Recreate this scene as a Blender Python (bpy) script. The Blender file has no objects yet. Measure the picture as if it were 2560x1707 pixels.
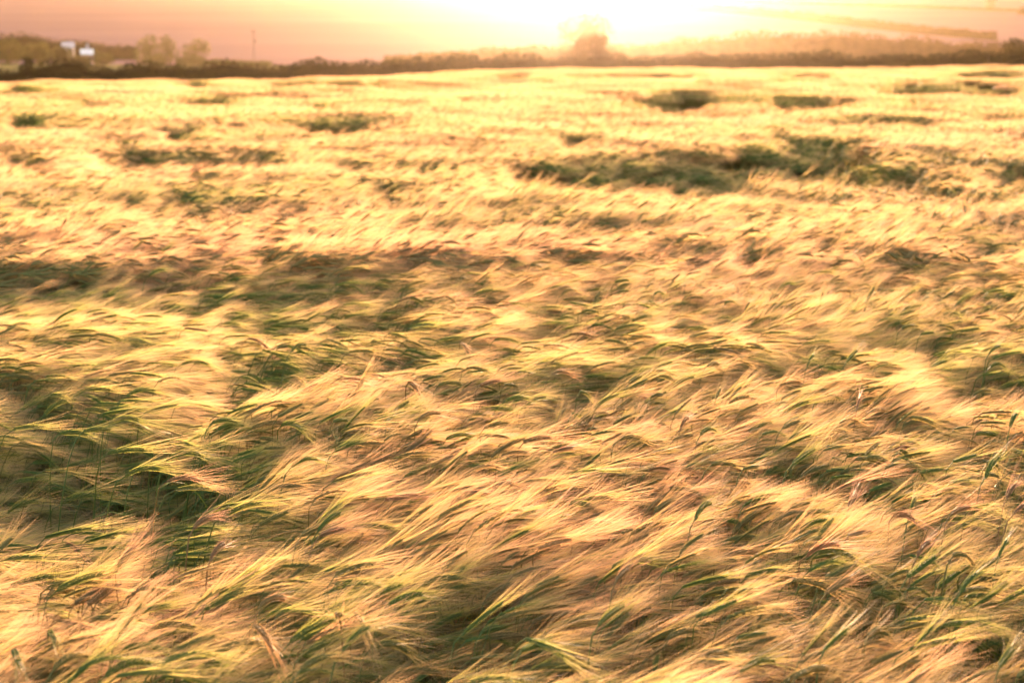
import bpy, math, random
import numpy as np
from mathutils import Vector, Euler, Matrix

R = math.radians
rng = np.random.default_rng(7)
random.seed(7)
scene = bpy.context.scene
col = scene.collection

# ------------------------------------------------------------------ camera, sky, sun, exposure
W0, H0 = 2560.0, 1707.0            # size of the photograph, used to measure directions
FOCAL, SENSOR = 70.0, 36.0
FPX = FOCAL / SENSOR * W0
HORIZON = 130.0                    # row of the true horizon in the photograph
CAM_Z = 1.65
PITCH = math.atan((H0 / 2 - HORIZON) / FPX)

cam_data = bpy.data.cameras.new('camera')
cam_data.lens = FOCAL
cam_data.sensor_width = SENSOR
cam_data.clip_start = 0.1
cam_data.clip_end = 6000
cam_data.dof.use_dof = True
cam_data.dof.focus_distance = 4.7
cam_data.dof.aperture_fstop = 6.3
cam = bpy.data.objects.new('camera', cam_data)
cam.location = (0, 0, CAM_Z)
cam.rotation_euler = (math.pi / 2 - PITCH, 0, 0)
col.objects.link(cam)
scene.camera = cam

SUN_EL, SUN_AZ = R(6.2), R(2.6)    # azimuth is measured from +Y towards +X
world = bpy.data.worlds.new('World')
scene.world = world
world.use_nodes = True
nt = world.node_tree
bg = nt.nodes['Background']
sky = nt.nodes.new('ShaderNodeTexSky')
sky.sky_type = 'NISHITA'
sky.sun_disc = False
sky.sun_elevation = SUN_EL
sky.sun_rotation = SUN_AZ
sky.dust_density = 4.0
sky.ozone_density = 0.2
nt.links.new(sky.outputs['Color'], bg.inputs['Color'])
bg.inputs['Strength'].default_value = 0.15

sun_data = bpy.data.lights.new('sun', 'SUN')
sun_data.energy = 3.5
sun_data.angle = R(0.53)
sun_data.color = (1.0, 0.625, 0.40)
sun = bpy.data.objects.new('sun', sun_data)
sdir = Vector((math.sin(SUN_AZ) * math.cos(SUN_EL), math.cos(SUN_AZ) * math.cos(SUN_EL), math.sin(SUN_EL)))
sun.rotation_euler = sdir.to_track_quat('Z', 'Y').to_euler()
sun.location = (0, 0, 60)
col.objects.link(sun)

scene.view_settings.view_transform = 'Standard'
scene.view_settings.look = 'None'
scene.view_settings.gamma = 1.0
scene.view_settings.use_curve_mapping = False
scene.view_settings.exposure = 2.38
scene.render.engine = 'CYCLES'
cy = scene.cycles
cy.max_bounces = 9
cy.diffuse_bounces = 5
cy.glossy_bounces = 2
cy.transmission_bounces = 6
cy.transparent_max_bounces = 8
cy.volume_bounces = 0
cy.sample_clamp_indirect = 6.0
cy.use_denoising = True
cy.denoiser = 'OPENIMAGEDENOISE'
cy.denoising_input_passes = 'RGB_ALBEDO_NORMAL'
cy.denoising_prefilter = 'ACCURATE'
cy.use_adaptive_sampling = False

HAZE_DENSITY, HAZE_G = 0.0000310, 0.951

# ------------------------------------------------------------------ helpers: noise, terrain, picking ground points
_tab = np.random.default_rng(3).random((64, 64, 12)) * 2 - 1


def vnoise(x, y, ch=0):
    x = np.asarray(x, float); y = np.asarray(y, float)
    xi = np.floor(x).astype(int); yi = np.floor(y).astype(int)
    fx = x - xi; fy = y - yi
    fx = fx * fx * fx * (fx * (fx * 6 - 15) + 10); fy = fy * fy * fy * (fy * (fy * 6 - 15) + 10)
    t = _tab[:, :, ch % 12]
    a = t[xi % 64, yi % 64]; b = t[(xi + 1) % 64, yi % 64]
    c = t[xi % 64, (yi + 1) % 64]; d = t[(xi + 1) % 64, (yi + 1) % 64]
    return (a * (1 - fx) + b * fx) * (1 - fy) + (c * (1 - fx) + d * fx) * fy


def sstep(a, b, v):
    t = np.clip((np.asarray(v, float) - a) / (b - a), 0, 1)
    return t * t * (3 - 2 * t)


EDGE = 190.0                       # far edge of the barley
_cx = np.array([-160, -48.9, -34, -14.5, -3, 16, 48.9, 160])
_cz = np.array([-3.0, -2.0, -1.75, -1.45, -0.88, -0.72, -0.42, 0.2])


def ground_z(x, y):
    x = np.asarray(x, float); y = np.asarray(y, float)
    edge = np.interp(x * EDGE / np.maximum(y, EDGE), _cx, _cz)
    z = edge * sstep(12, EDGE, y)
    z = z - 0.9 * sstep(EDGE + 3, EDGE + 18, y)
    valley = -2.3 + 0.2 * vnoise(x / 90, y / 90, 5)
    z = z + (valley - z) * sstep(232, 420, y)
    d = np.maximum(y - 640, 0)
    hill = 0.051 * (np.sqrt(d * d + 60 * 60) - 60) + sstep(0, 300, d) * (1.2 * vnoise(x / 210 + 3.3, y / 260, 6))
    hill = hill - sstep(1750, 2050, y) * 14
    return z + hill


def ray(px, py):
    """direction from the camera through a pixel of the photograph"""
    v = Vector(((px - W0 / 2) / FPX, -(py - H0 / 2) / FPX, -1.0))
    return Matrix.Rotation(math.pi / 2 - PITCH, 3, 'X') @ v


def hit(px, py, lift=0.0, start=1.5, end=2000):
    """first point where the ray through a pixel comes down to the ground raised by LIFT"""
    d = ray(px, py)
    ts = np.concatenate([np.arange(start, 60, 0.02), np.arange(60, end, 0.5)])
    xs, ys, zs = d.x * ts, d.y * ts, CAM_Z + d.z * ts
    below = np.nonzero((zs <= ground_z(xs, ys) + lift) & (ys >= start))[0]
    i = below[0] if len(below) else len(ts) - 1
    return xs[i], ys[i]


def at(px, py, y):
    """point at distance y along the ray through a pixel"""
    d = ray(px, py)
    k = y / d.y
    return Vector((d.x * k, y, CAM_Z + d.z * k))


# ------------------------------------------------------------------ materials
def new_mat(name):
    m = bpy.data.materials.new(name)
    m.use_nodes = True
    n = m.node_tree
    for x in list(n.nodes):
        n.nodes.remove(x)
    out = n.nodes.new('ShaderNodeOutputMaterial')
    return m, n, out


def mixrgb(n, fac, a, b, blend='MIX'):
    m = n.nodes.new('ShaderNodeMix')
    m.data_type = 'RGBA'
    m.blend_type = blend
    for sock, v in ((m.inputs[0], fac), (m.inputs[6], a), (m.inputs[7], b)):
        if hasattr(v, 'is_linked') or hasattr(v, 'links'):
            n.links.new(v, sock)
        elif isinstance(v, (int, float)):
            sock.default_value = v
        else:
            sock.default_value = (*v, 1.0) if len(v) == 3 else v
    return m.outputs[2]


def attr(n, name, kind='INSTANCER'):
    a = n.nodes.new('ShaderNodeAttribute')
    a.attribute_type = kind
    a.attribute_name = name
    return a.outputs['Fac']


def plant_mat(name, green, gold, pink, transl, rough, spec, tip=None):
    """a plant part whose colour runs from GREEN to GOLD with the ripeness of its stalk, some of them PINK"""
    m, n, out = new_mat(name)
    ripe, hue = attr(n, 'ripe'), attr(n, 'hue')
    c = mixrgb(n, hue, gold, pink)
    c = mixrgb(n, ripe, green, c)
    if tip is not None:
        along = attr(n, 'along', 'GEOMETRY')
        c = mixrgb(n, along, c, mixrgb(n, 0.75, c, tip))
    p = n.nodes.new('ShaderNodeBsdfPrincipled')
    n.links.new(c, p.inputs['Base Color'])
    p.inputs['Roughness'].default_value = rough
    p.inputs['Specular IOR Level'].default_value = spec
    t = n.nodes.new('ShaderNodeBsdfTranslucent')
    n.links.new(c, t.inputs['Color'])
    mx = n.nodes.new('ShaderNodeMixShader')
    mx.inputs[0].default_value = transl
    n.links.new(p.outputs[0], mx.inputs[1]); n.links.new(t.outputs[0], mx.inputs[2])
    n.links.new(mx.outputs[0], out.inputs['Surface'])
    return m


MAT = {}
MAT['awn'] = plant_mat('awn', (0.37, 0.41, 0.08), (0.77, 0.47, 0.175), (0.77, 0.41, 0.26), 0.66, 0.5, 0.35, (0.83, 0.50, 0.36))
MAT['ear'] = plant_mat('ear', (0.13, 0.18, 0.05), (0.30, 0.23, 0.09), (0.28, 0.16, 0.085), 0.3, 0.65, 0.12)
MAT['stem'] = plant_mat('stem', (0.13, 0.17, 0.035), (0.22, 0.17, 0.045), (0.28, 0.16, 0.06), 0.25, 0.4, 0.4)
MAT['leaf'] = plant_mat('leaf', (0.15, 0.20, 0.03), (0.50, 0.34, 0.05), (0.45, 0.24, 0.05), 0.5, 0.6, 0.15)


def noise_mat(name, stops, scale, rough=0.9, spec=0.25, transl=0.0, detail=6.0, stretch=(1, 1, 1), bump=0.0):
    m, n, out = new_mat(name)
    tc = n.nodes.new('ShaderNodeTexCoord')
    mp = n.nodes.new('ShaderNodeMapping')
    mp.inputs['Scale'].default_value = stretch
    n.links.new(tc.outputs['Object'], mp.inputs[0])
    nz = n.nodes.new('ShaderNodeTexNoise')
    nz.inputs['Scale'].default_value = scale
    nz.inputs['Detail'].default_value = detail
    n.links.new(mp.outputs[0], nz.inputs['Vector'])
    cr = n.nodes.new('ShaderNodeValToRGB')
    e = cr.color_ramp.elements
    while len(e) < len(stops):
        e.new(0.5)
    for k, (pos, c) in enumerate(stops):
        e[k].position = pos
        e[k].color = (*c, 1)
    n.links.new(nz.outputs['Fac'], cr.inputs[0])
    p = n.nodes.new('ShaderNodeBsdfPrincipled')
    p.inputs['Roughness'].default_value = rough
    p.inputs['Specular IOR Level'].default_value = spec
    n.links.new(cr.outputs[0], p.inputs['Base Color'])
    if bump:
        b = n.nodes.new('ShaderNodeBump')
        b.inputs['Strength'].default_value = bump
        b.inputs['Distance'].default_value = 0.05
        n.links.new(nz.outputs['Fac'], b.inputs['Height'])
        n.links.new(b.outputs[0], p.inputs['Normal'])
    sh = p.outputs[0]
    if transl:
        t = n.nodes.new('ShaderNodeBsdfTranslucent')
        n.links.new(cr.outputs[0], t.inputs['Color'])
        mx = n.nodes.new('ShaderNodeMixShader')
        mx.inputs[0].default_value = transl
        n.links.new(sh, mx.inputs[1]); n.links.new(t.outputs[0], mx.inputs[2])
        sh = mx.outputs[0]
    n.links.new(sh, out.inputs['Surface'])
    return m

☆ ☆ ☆

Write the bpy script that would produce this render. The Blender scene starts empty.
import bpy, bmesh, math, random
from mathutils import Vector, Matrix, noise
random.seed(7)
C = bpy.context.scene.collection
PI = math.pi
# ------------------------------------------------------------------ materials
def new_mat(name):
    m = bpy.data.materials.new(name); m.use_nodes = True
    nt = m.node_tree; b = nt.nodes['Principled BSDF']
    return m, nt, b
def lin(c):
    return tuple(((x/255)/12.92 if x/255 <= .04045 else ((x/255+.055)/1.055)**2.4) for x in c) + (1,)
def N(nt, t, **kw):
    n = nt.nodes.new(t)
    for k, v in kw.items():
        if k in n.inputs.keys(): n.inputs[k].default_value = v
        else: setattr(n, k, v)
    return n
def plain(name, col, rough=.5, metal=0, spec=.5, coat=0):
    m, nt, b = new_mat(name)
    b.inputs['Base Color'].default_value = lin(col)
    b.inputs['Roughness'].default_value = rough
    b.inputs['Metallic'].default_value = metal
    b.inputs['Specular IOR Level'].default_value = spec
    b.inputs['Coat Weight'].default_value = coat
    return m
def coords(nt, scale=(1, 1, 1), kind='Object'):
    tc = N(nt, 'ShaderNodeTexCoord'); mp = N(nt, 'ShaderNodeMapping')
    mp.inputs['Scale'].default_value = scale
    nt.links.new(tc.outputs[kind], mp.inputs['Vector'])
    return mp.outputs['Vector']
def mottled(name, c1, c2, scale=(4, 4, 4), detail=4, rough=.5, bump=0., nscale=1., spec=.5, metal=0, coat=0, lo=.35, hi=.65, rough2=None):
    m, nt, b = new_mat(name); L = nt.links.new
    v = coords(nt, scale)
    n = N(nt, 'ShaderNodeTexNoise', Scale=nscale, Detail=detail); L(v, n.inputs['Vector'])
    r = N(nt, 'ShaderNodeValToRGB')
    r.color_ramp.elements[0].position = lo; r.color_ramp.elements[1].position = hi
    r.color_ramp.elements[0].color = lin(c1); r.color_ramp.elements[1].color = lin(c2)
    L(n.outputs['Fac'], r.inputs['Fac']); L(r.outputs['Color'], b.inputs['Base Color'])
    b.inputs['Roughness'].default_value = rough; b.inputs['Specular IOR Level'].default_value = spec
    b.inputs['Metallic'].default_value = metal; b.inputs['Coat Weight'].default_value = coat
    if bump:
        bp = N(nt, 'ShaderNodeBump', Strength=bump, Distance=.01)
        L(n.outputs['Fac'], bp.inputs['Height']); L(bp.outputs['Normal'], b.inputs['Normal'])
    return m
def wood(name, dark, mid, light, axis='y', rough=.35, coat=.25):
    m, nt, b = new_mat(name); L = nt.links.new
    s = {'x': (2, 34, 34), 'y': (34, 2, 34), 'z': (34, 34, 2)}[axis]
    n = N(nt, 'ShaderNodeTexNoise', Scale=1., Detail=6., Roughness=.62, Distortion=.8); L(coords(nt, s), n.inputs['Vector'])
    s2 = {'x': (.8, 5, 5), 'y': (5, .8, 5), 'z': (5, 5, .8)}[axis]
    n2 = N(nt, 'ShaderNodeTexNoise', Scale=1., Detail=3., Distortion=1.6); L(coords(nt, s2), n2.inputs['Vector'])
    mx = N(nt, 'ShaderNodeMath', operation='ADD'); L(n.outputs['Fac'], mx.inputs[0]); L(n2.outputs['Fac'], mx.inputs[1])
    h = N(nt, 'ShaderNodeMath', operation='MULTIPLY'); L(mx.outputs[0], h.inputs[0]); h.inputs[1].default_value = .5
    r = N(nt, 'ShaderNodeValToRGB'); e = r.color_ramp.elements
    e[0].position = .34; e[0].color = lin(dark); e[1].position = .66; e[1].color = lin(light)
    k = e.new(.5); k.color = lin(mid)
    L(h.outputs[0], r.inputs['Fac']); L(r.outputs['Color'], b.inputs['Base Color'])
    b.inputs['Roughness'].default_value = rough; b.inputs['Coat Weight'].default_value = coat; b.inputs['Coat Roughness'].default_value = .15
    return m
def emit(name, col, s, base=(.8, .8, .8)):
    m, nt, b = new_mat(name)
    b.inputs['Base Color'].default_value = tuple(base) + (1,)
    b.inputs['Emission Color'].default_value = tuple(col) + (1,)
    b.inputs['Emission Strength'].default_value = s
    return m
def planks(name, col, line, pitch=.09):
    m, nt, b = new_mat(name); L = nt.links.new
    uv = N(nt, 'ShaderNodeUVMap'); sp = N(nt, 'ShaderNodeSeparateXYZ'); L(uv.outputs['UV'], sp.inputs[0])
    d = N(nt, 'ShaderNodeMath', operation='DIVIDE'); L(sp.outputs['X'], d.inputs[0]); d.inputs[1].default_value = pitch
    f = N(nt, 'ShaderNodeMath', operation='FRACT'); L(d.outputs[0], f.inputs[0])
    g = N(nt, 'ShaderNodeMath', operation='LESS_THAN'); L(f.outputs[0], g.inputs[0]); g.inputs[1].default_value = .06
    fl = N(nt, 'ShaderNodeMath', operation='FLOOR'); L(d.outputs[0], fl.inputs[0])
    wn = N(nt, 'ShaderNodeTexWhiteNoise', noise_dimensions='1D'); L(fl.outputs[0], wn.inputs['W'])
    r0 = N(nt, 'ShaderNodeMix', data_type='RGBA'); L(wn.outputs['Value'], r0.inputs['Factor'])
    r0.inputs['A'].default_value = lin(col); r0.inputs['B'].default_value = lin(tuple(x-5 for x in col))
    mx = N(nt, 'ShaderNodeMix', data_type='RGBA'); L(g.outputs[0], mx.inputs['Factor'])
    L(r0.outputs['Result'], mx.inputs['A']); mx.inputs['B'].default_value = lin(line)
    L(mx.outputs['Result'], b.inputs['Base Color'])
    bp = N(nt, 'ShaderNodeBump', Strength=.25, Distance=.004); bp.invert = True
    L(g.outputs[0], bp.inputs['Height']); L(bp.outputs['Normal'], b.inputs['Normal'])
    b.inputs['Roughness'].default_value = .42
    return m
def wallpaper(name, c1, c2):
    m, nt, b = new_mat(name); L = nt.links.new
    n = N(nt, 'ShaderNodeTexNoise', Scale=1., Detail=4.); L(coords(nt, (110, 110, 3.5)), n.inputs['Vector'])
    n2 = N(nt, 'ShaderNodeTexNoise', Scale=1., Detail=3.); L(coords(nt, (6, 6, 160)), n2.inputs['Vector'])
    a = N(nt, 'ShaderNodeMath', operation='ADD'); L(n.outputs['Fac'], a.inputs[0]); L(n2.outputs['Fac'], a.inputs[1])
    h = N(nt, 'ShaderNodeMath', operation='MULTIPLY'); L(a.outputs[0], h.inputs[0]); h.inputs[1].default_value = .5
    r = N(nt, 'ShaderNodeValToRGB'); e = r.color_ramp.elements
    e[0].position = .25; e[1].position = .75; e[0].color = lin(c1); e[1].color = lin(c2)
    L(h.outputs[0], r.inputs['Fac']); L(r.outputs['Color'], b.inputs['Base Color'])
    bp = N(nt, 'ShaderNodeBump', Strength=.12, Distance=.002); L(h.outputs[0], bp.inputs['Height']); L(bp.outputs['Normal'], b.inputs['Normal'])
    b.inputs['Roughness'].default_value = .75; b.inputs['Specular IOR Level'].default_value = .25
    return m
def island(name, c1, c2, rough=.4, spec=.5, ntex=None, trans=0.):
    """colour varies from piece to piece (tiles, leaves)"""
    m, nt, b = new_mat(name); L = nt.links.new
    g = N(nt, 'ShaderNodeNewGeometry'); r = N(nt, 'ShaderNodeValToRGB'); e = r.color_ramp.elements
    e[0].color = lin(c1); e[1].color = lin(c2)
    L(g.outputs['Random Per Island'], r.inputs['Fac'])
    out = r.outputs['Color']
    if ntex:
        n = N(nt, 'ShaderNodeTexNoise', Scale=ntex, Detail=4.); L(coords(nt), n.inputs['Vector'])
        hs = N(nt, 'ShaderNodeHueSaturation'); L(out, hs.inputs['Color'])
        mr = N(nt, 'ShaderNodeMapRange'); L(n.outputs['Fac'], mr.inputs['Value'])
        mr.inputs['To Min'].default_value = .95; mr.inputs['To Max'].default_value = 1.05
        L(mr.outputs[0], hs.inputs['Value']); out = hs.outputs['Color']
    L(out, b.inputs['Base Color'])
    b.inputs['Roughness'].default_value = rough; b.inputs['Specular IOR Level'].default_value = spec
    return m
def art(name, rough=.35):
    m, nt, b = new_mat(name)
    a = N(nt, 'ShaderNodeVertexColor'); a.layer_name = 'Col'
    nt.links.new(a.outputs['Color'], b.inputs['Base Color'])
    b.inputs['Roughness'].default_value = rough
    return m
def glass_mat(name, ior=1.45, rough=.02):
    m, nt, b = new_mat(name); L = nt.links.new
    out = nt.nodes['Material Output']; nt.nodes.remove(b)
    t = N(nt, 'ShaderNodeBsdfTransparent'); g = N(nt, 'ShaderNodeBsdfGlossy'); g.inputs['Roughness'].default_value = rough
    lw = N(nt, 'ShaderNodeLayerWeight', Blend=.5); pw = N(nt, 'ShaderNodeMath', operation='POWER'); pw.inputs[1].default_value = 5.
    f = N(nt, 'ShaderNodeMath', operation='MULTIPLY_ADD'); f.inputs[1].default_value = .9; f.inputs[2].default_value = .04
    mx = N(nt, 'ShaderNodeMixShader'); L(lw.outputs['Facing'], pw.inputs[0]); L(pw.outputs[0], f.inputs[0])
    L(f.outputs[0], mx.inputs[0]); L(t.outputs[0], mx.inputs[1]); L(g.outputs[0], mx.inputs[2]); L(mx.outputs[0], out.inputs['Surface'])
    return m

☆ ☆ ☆

Within the listing above, extract exactly the lines that run from the one containing "Recreate this scene" through the one containing "col = scene.collection", excluding any pictures.

Recreate this scene as a Blender Python (bpy) script. The Blender file has no objects yet. Measure the picture as if it were 2560x1707 pixels.
import bpy, math, random
import numpy as np
from mathutils import Vector, Euler, Matrix

R = math.radians
rng = np.random.default_rng(7)
random.seed(7)
scene = bpy.context.scene
col = scene.collection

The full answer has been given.